South Korean chipmaker seeks to affirm commitment to its biggest market

Samsung Electronics held a groundbreaking ceremony March 28 for a second production line at its Xi'an chip fabrication facility in China's Shaanxi Province.

SEOUL -- Samsung Electronics said Wednesday that it will invest $7 billion over three years to double production capacity for NAND flash memory in China, the top importer of South Korean semiconductors.

The company will build a second line at its Xi'an fabrication facility in inland Shaanxi Province, lifting monthly capacity to the equivalent of 220,000 300mm silicon wafers by 2020. The new line is expected to make cutting-edge 3-D flash memory, which can hold much more data than conventional chips.

At a groundbreaking ceremony Wednesday at the plant, Kim Ki-nam, president and CEO of Samsung Electronics' device solutions division, said the company will deliver top-notch semiconductor products to customers.

The new investment is seen as an effort to show Samsung's commitment to China as well as nip any anti-Samsung sentiment there in the bud amid rising protectionism worldwide. The Xi'an fab opened in 2014.

South Korea exported a record-high $66.4 billion of semiconductors to mainland China and Hong Kong last year -- a 68% increase at a time when a diplomatic chill over Seoul's hosting of a U.S. missile defense system hit automakers and other big exporters hard. This attests to the strength of Chinese demand for chips. Flash memory's many uses include mobile phones.

Samsung's new production line in China's Shaanxi Province is expected to manufacture cutting-edge 3-D flash memory chips.

China still lags behind in technology for producing advanced chips but is spending heavily to build up its semiconductor industry. Chinese players are expected to make significant inroads into the DRAM and NAND markets led by Samsung in the near future. Samsung seeks to forge stronger ties with major customers and solidify its profit base before it loses its overwhelming edge.

The move also spreads out operations now largely concentrated in South Korea, a must for improving risk management.

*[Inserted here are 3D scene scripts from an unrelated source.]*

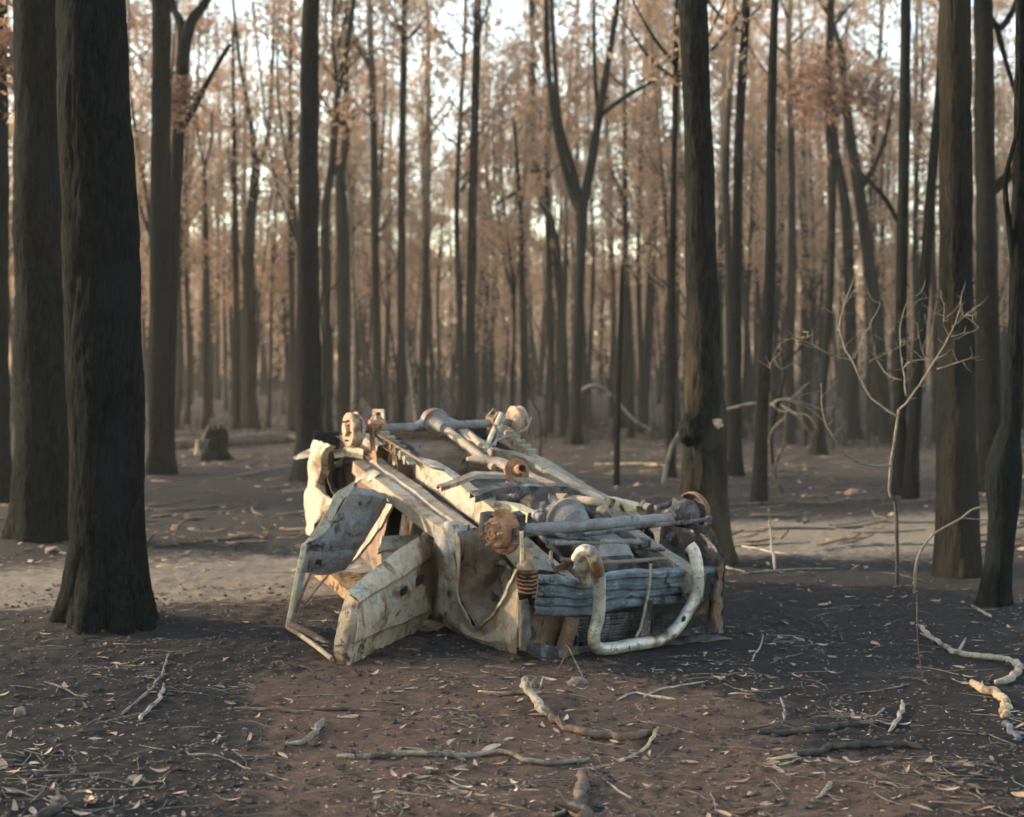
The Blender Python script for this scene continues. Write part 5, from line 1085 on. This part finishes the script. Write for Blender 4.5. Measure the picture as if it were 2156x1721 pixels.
rg = random.Random(31); mb = MB()
for _ in range(900):
    y = 17+(75-17)*rg.random()**1.2; x = rg.uniform(-.34, .34)*y; L = rg.uniform(.1, .5)*(2 if rg.random() < .12 else 1); a = rg.gauss(0, .7); r = rg.uniform(.006, .022)
    dx, dy = math.cos(a)*L, math.sin(a)*L
    mb.tube([(x-dx, y-dy, G(x-dx, y-dy)+r*.5, r), (x+rg.gauss(0, .04), y, G(x, y)+r, r), (x+dx, y+dy, G(x+dx, y+dy)+r*.5+rg.uniform(0, .12), r*.6)], n=5, m=5)
stuff(mb.build('branch_litter', M_brownw), 'dead branchlets littering the far side of the clearing', 'branches')
mb = MB()
for _ in range(1500):
    y = 15+(70-15)*rg.random()**1.3; x = rg.uniform(-.34, .34)*y; c = Vector((x, y, G(x, y)+.02)); s = rg.uniform(.02, .055)*(1+y/70)
    a = rg.uniform(0, 6.28); d = Vector((math.cos(a), math.sin(a), rg.uniform(-.2, .5)))*s; e = Vector((-math.sin(a), math.cos(a), rg.uniform(0, .6)))*s*.45
    mb.add([c-d, c+e, c+d, c-e], [(0, 1, 2, 3)])
stuff(mb.build('bark_litter', M_leaf_i, smooth=False), 'bark flakes and leaves strewn over the far clearing', 'litter')

mb = MB()
for _ in range(4200):
    if rg.random() < .35: c0_, s0_ = rg.choice(CLW); x = rg.gauss(c0_.x, s0_*1.8); y = rg.gauss(c0_.y, s0_*2.6)
    else: y = 5.6+(12.5-5.6)*rg.random()**1.2; x = rg.uniform(-.34, .34)*y
    if in_car(x, y): continue
    c = Vector((x, y, G(x, y)+.004)); s = rg.uniform(.004, .016); a = rg.uniform(0, 6.28)
    d = Vector((math.cos(a), math.sin(a), rg.uniform(-.1, .4)))*s; e = Vector((-math.sin(a), math.cos(a), rg.uniform(-.2, .5)))*s*rg.uniform(.2, .6)
    mb.add([c-d, c+e, c+d*1.1, c-e], [(0, 1, 2, 3)])
stuff(mb.build('leaf_crumbs', M_leaf_i, smooth=False), 'broken leaf fragments and bark chips on the near soil', 'litter')

# ------------------------------------------------------------------ smoky air between the trees
hz = MB().box((-10, 95, 18), (150, 0, 0), (0, 125, 0), (0, 0, 22)).build('haze', M_soil, smooth=False)
hz['kind'] = 'stuff'; hz['label'] = 'thin warm smoke haze hanging between the trees'; hz['category'] = 'haze'
hm = bpy.data.materials.new('smoke_haze'); hm.use_nodes = True; hn = hm.node_tree; hn.nodes.clear()
pv = hn.nodes.new('ShaderNodeVolumePrincipled'); pv.inputs['Density'].default_value = .0006; pv.inputs['Color'].default_value = (.9, .82, .74, 1); pv.inputs['Anisotropy'].default_value = .2
ho = hn.nodes.new('ShaderNodeOutputMaterial'); hn.links.new(pv.outputs[0], ho.inputs['Volume'])
hz.data.materials[0] = hm
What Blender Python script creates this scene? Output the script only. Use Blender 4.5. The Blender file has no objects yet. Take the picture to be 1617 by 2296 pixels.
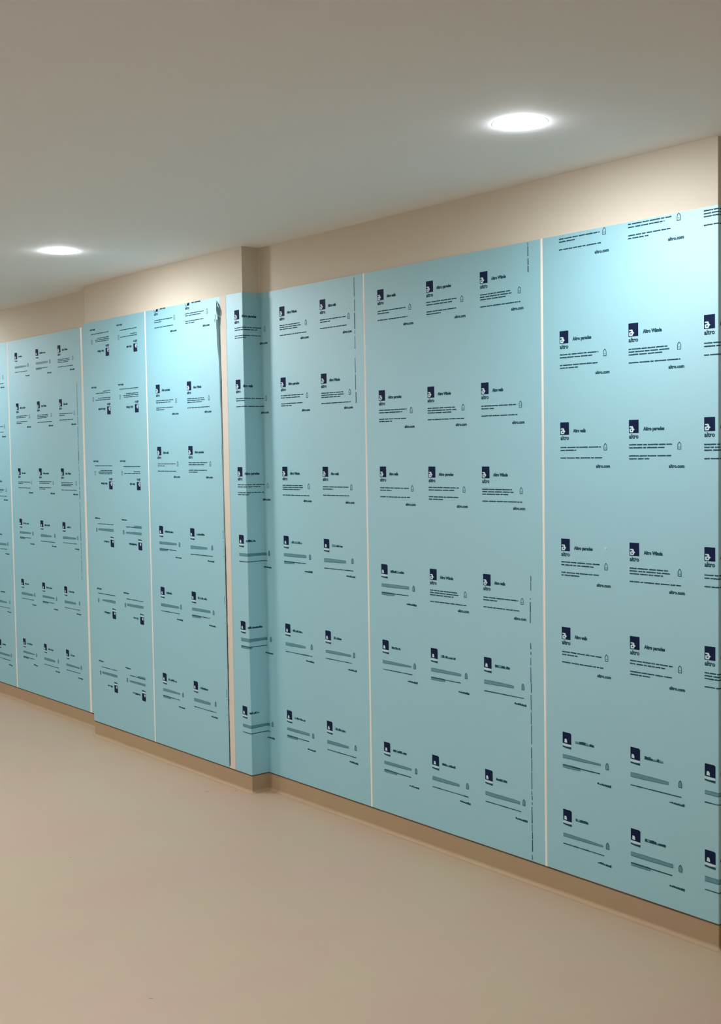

Samsung is not the only chipmaker making a major investment in NAND production. Third-ranked NAND producer Western Digital recently decided to pour 500 billion yen ($4.71 billion) over three years into joint chipmaking operations with second-ranked Toshiba. The partners together will invest more than 1 trillion yen in Japanese chip fabrication facilities.

These massive outlays will further intensify competition in the NAND market. But some worry about the risk of a supply glut.